The print is accompanied by a moralistic poem on the importance of a clean, ‘pure’ soul, and stresses the notion of “cleanliness being next to godliness” by incorporating a church in the background of the landscape.[6]

The decoration on this blue and white oval brush back, also from circa 1730, shows a couple dancing near five men and the tavern maid. A woman at the tavern door observes the scene from afar. This subject is taken directly from an etching of Peasants Dancing by the Flemish artist, David Teniers the Younger (1610-1690). It is not unusual for the decoration on Delftware objects to relate to print sources. The prints were transferred to the objects by piercing the lines of the print to create a stencil. The stencil would have been placed on the objects’ white tin glazed surface and was then dusted with charcoal, which would leave a dotted outline for the painter to follow and complete the lines with cobalt-blue pigment.

 

 

 

[1 E.B. Schaap, Delft Ceramics at the Philadelphia Museum of Art, Philadelphia 2003, p. 24.

[2 M.S. Van Aken-Fehmers a.o. Delfts aardewerk. Geschiedenis van een nationaal product, Volume I, Zwolle / Den Haag (Gemeentemuseum), 1999, p. 152.

[3] Schaap 2003 (note 1), p. 24.

[4] J.D. van Dam, Gedateerd Delfts Aardewerk, Dated Dutch Delftware, Rijksmuseum Amsterdam, Zwolle 1991, p. 114.

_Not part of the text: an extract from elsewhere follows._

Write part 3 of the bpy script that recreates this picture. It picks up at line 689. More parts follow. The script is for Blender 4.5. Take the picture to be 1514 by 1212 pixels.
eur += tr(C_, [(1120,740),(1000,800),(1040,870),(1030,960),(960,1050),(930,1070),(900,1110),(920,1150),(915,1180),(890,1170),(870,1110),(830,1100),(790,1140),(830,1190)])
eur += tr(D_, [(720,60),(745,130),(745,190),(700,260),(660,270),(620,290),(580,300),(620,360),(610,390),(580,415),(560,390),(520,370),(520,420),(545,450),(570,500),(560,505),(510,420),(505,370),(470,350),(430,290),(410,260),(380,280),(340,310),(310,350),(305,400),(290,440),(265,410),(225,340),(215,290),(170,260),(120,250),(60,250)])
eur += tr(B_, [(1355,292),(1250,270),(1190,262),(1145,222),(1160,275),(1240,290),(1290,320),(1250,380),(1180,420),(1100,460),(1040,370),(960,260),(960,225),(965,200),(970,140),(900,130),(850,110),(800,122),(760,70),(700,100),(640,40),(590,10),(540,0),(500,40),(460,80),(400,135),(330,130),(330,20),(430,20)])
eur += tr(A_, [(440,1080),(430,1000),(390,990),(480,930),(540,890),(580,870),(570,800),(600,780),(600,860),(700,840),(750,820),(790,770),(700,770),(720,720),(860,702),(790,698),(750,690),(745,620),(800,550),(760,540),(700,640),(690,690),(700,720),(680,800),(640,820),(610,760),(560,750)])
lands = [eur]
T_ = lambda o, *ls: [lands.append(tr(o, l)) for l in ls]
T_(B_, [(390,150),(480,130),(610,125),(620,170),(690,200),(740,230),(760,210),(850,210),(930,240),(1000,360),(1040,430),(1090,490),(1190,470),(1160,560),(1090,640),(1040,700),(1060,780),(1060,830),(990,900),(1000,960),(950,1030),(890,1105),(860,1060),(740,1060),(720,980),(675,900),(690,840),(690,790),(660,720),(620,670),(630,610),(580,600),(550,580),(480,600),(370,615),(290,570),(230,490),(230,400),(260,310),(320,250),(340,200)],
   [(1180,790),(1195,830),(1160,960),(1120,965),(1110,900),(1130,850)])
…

[5] Donna R. Barnes, exh. cat. Playing, learning, working in Amsterdam’s Golden Age, Jan Luyken’s Mirrors of Daily Life, an Exhibition of Drawings, Prints and Books, Hempstead (NY, Hofstra Museum) 2004, p. 85, no. 82; and Donna R. Barnes, exh. cat. The Butcher, the Baker, the Candlestick Maker, Jan Luyken’s Mirrors of 17th-Century Dutch Daily Life, Hempstead (NY, Hofstra Museum) 1995, pp. 43-44, no. 8.

[6] Everyone look, for the grubby nook. The senses take off dirt and dust from the finest cloth and homely goods, but the best of all is frequently forgotten; The eternal goal, the reverent soul, on which fell so many sins of soot, squirted, smeared, and dirt possessed.